L’USAGE ET L’INSTRUMENT
Par conséquent, la vraie pauvreté est celle de l’esprit, c’est-à-dire ce total abandon de la volonté et la dépendance de Dieu qui est reconnue comme l’attitude la plus humaine et raisonnable, c’est-à-dire la plus conforme à notre nature. Alors que tout formalisme est rejeté car inutile et nuisible, s’il arrivait au dépouillement de tous les biens sans arriver cependant à cette conversion fondamentale du cœur et de la raison (il faut entendre ici un écho du fameux Hymne à la charité de saint Paul dans la Première lettre aux Corinthiens : « J’aurais beau distribuer toute ma fortune aux affamés, j’aurais beau me faire brûler vif, s’il me manque l’amour, cela ne me sert à rien »).
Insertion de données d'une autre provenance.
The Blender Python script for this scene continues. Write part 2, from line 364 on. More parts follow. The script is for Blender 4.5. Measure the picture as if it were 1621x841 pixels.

En reprenant d’autres passages évangéliques comme la conversion de Zachée et la vocation de Matthieu (à aucun de ceux-là le Christ n’a demandé de vendre tous ses biens), Clément montre que le point critique n’est pas la condamnation de toute forme de propriété mais l’éducation de la liberté : « Que resterait-il en commun entre les hommes si personne ne possédait rien ? Comment pourrait-on donner à manger à un affamé, donner à boire à un assoiffé, vêtir un homme nu ou héberger un sans abri (…), si chacun était le premier à se trouver privé de ces choses ? Il ne faut donc pas jeter ces richesses qui aident aussi le prochain. On les appelle possessions parce qu’on peut les posséder et « utiles » parce qu’elles sont utiles et préparées en tant que telles par Dieu ; ces choses nous sont soumises et faites pour nous comme n’importe quelle matière, en tant qu’instrument pour le bon usage de ceux qui savent les utiliser
La richesse elle-même est un instrument de ce genre. Si tu sais en faire bon usage, il te procure la justice ; mais si tu en fais un usage injuste, il se révèle ministre de l’injustice. Par nature, la richesse est apte à servir, non pas à commander. Par conséquent, il ne faut pas condamner ce qui en soi ne comporte ni le bien ni le mal et qui est totalement dépourvu de faute, mais cet élément qui peut faire un bon et un mauvais usage des choses et qui selon son choix en devient responsable et cause. Et cet élément c’est l’esprit de l’homme qui porte en soi la liberté de jugement et le libre choix de l’usage des choses données ; ainsi préférons rejeter les passions de l’âme qui ne permettent pas un meilleur usage des biens possédés plutôt que de renoncer à tout ce que l’on a… C’est pourquoi renoncer à tout ce qu’on a et vendre tout ce qu’on possède doit être compris comme si on disait : libérez-vous des passions de l’âme ».